In long-running shows such as Coronation Street and Emmerdale, for example, ITV is now using props, dialogue and storylines around locally sourced food, recycle bins and reusable bags and cups.

“We see ourselves as the platform that can normalise certain ways of behaving through the programmes that we have in place,” Giannini says. “We can communicate those kinds of messages to the viewers that are watching, rather than launching something entirely new.”

While work is still do be done on how ITV communicates the ethical, societal and environmental impacts of shows such as Love Island – a potential gateway into fast fashion according to some – the company has taken steps to improve the sustainability of its production.

In 2018, ITV ensured that 38 productions made or commissioned became Albert certified, including Love Island and its coverage of the FIFA World Cup.
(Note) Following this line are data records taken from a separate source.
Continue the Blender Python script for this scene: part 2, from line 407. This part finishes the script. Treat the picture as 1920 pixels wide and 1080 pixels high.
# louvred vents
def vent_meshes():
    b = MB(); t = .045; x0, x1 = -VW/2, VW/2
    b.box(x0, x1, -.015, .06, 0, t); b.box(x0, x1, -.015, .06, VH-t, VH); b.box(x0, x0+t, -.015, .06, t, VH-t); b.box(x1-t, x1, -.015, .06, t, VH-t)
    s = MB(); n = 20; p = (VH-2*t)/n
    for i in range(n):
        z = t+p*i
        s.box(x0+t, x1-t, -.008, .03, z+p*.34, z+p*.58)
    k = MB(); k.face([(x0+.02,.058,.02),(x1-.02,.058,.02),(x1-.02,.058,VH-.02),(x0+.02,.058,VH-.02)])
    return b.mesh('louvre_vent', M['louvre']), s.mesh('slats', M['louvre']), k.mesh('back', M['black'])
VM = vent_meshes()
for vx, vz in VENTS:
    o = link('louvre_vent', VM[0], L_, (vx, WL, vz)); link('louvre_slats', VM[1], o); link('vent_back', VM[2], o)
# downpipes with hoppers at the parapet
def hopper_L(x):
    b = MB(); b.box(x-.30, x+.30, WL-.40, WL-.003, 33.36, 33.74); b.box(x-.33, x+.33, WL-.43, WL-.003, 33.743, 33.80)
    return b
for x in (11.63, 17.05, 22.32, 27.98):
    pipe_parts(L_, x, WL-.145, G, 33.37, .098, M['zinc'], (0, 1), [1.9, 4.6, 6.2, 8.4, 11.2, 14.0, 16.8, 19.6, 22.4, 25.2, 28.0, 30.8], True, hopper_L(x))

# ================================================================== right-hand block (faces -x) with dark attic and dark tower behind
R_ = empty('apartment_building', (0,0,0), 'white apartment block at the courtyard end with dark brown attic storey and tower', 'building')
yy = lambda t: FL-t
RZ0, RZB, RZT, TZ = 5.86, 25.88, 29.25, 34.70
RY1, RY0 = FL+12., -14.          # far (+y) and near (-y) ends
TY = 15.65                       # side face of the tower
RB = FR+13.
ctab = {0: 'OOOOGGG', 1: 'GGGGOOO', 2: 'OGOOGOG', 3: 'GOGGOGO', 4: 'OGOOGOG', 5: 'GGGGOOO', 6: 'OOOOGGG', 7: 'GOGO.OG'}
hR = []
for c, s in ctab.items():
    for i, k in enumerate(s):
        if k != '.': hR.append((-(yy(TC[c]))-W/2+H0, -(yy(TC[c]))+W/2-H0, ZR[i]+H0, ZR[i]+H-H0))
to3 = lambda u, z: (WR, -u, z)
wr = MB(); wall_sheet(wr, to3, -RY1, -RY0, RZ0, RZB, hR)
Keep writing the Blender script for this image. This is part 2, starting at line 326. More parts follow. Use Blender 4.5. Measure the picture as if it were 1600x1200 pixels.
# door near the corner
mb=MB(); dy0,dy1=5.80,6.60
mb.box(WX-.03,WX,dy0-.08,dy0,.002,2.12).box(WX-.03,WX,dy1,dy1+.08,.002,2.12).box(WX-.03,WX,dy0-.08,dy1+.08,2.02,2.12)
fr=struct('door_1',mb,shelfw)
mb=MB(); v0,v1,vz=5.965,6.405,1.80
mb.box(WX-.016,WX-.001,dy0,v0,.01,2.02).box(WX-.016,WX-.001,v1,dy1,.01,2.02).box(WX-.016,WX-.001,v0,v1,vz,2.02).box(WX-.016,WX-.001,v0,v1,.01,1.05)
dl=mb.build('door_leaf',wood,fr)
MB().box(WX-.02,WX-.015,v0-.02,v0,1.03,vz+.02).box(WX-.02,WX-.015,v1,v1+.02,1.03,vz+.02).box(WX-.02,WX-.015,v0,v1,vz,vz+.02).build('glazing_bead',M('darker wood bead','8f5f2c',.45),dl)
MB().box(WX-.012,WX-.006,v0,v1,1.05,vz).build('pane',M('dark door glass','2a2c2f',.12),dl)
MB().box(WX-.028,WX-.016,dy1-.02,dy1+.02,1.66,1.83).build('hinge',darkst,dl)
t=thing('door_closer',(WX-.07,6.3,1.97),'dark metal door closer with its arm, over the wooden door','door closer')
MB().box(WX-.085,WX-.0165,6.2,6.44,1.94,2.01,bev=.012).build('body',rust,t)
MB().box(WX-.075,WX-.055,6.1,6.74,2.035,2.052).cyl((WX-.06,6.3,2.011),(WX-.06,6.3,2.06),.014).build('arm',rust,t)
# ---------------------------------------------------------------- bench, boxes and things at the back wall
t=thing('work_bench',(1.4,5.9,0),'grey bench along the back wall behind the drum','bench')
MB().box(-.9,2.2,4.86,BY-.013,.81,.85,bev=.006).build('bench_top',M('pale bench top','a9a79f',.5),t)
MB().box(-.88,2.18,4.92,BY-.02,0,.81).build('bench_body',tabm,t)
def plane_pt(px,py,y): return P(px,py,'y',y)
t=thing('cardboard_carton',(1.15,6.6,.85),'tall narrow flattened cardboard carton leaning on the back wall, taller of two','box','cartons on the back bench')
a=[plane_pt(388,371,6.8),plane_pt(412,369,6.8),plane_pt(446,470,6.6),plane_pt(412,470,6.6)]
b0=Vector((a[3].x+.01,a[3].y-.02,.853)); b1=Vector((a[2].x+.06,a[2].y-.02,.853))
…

In total, 778 hours of ITV runtime were Albert-certified

For waste management and staff training, all single-use cups and cutlery have been removed from main hub sites in London, Manchester and Leeds and 100% of ITV’s largest suppliers have been tasked with meeting the organisation’s sustainability criteria. In 2018, 645 colleagues completed the online environmental awareness training module.

Evidently, things are changing at a pace at ITV and Giannini says that some exciting campaigns are in the pipeline. And at a time where strong leadership is a requirement for business prosperity, she tells others not to be afraid of change, but embrace it as a catalyst for action.

“One thing that delayed a lot of the original work on the targets was the fact that we had a new chief executive joining back in 2018,” she says. “We had to restructure the business, but that didn’t and doesn’t mean that we have to start from square one. Because we’d done the work and came armed with the evidence of why sustainability is so critical, her response was incredible; she noticed that this was the right thing to do for the business.”